It may be galling to many people hacked off at news of journalists playing fast-and-loose with personal mobile phone data, but the recent news of the police playing fast-and-loose with the freedom of the press in Britain should be no comfort either.
If it will help provide a sense of perspective, try for a moment to look past the abuse of press freedoms by certain denizens of the UK media who should have known better (widely reported, by the way, as a result of freedom-of-the-press being long taken for granted in the UK). Instead, consider the diametrically opposed motivations of the media and the police – as reported in recent news pages – and their likely outcomes. One seeks to bury information through abuse of the RIPA ( Regulation of Investigatory Powers Act), while the other seeks to bring it into the light. While you ponder that, consider too the wider implications of the Google right to be forgotten issue and establishment cover-up of how the child welfare system in Rotherham institutionally let down children for a generation with impunity.

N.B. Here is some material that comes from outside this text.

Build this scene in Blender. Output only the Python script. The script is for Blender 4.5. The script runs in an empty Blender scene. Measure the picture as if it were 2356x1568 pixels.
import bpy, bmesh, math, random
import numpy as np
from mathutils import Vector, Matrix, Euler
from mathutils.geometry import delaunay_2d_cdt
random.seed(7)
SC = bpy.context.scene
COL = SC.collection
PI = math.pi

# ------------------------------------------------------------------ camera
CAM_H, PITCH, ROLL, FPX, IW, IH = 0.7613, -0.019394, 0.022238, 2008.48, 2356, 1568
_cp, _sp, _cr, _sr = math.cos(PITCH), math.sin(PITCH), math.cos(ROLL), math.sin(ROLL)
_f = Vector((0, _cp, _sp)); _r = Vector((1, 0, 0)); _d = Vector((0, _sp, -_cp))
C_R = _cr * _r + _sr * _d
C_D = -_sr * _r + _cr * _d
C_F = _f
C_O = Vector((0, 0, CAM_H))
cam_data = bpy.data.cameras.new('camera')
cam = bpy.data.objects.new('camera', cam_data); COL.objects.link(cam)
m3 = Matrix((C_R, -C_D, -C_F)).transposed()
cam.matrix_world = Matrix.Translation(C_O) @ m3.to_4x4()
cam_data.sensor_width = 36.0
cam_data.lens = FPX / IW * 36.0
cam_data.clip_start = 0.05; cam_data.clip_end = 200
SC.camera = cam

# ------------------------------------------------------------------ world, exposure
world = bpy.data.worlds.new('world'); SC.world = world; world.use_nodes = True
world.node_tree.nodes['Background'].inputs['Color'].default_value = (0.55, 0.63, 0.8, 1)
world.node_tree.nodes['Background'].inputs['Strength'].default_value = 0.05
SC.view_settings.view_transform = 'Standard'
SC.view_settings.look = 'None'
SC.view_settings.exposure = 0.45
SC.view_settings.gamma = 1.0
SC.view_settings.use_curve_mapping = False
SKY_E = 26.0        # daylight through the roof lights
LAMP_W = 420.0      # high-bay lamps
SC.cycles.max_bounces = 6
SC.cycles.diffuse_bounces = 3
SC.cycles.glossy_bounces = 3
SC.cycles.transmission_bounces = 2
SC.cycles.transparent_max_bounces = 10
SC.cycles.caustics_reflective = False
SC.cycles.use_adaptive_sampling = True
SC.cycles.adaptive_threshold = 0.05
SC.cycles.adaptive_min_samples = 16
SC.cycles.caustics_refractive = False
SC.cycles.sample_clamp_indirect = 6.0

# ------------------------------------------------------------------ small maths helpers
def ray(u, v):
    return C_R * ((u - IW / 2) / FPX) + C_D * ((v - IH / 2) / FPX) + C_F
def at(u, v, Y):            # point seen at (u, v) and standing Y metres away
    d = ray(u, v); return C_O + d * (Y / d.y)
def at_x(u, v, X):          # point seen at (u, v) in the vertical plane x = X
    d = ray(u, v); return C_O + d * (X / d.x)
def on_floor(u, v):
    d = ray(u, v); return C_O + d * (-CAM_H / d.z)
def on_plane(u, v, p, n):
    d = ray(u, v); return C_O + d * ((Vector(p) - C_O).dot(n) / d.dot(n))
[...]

But wider even than these concentric circles of what should rightly be held in public domain, are ample warnings from recent history. There is one glaring commonality linking oppressive regimes, dictatorships and police states since time began, and that is control of the media and the flow of information.
As the Weimar Republic collapsed in the 1920s, what was the key to the empowerment of the National Socialists under Hitler, and what allowed them to plant the seeds of incontrovertible conviction in the minds of an educated and civilized population that world Jewry, communism, and the victorious allies of The Great War were to blame for all Germany’s ills and deserved retribution?
How has the putrefying regime in Zimbabwe retained power for so long and acquired such obscene wealth when they are so few in control of a population of millions of starving – but mobile and ‘self-determining – people? It’s via controlling internal news to convince the people this is simply the status quo, there is no kleptocracy and there is no alternative to the ongoing freedom struggle against now remote former colonial rulers.
Why is it that for three generations the rule-by-dictatorship of North Korea has been allowed to flourish through inhuman repression and state-controlled murder? It’s through complete isolation from world media and discourse that allows Pythonesque tales of derring-do by Un, Il and Il-sung that include 13 holes-in-one during a round of golf, supernatural birth and a global cult of adoration for the dynasty.
If you remove the means whereby populations are empowered to receive, filter, appraise and process freely-distributed information you precipitate intellectual and moral decline, as well as the abrogation of taking responsibility for individual action. And if we’re concerned about the press themselves being out of control and of erratic moral standing, take comfort at least that the modern-day mechanics of dissemination typified by the web and proliferation of data are working well to see us inured to spin, hyperbole and outright lies.
There is no excuse now for any of us to shirk responsibility for being our own IPCC or PCC or arbiter of good taste. But if the police are left in charge of the flow of information, what next… Would you like to see The Daily Mail in charge of law and order?